Observing Literacy in the Classroom

Within my internship at Hays Consolidated Independent School Districts’ Dahlstrom Middle School, I have had the opportunity to observe and learn. Throughout this experience I have watched teachers work with their students and have had the chance to notice how literacy is being implemented in today’s classrooms. I have observed a 7th grade art class, 8th grade math class, and 6th grade art class. From these observations, I have witnessed clear examples of utilizing literacy in the classroom and have comprised ways in which literacy can be better utilized.

At Dahlstrom Middle School, students are encouraged to expand upon and use their literacy skills constantly. In art class, they are assigned to draw cursive names, utilizing their cursive English skills and in math class they are required to write about the purpose of proportionality. Students are expected to be able to read and write and to be able to communicate within these means in order to learn and grow. During advisory period every Monday, students must silently read for a set period of time, further encouraging students to keep books on them and to read them during class and within free time. From this activity, I have noticed that many Dahlstrom students have fostered a love of reading and will partake in the act whenever possible. Students are also engaged in class discussions often, allowing them to hear from other students and to share their own thoughts and ideas with their peers. During class discussions, students learn from each other as they practice their talking and listening skills. Communication skills are an important part of the Dahlstrom Middle School curriculum.
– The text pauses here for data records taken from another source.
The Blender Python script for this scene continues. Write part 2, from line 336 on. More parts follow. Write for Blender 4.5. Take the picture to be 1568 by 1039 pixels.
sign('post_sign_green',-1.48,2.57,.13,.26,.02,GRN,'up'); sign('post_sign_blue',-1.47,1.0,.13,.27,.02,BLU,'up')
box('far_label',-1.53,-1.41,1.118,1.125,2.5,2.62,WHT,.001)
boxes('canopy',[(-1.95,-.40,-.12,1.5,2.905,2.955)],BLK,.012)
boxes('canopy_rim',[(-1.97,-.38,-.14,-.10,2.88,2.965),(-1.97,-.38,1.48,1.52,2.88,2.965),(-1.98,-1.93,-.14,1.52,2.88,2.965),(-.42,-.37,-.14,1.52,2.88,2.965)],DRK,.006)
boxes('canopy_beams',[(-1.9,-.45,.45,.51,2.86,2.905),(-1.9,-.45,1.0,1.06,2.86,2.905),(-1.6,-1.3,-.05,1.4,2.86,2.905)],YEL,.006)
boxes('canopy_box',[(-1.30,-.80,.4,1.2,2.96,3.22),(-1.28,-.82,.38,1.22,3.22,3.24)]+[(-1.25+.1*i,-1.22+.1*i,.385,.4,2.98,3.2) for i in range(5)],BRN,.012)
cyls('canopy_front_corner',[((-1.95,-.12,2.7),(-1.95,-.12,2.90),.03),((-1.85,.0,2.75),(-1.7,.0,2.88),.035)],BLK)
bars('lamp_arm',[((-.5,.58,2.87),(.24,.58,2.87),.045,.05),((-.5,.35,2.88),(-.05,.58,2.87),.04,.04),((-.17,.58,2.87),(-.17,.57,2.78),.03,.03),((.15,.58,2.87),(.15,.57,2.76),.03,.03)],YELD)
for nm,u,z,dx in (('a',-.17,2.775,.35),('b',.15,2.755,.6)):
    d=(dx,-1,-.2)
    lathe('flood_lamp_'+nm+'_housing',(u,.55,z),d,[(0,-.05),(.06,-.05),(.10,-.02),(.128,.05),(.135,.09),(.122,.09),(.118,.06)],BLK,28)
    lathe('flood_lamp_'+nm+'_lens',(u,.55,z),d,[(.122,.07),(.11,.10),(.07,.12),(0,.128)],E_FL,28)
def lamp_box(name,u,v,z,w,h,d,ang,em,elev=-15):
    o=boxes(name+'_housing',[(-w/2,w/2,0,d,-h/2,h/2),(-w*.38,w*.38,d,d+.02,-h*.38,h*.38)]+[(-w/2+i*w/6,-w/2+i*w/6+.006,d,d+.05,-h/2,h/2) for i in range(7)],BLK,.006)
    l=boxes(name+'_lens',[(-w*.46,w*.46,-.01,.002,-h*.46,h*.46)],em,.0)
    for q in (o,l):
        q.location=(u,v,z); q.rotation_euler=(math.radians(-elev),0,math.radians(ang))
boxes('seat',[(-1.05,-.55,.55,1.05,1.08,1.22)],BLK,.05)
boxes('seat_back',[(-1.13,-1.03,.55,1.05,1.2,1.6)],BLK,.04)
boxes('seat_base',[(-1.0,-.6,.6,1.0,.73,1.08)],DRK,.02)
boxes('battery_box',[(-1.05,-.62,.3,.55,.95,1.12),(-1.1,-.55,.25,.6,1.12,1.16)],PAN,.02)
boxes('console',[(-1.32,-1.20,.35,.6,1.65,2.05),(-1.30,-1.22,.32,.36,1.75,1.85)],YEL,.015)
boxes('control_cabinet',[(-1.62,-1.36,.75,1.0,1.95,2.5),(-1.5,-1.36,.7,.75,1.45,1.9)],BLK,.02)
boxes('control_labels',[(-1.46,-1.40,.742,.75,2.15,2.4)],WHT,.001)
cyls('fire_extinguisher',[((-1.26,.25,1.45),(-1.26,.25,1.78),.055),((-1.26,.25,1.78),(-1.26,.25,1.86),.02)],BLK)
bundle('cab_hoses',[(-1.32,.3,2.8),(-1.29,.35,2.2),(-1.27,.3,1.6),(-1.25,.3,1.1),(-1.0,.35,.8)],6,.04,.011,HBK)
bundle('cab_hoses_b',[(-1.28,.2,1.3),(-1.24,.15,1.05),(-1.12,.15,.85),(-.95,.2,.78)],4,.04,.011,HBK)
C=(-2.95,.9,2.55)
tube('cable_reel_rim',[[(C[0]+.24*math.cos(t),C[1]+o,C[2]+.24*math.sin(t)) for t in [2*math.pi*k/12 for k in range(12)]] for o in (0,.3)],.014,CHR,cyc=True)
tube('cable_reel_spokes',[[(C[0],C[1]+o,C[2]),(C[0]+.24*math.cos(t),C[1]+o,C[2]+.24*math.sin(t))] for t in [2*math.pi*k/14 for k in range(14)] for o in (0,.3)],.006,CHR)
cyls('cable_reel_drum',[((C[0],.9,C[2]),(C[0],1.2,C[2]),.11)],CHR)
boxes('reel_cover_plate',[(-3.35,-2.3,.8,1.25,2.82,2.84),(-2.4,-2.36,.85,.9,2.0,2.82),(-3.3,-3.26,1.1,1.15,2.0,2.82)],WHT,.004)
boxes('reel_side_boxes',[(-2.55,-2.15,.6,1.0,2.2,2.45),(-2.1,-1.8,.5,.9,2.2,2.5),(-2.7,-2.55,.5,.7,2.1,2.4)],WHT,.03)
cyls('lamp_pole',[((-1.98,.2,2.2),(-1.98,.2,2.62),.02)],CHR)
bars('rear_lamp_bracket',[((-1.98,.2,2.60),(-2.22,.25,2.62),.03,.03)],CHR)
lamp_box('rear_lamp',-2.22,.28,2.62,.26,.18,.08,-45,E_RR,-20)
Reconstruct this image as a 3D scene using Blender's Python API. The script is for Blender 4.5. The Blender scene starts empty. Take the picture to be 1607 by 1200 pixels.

Recently, Dahlstrom Middle School has adopted a new set of graphic organizers to help students arrange their thoughts and retain information. Every content area within the school must use a unit organizer that visually shows the purpose of a lesson and how it relates to prior knowledge and key ideas. These unit organizers include graphs and images in which students write information pertaining to the lesson. Paired with the unit organizers are FRAME routines that also arrange information in a graphical way. Similar to the unit organizers, the FRAME routines include blank graphics from which the students must fill in with information in order to create a logical organization of information. Because all of the content areas at Dahlstrom have adopted this form of visual learning, literacy will be enhanced among the students and utilized in the same way amongst all classes.

While Dahlstrom is making an effort to improve literacy amongst its students, I have ideas in mind that may help even further. I have noticed a lack of outside resources used within the classes such as audio and visual sources. Examples or demonstrations from videos, the Internet, or other sources could be utilized within the classrooms to increase interest in the subject and broaden students’ pool of knowledge. I have also noticed a lack of research done within the classes as the library and computer labs remain underutilized. It has been explained that these resources are difficult to utilize during class time because of approval requirements, but if these requirements were made easier to achieve, the students could benefit from conducting their own research and directing their own learning. Even if computers were not easily accessible, students could research from texts within and outside of the classroom. Any chance for students to learn from an outside source will help broaden his views and expand his mind.

Overall, it seems that Dahlstrom Middle School is successfully integrating literacy amongst its curriculum. Students are required to read and write within their classrooms and are given the opportunities to speak and listen to each other’s points of views. Students are engaged in a wide variety of activities and benefit from different teaching styles. Instructional frameworks are used alongside graphic organizers, and vocabulary and comprehension is emphasized. I am thankful to have this opportunity to witness literacy being successfully integrated within a middle school in such a way that benefits students and improves the effectiveness of instruction.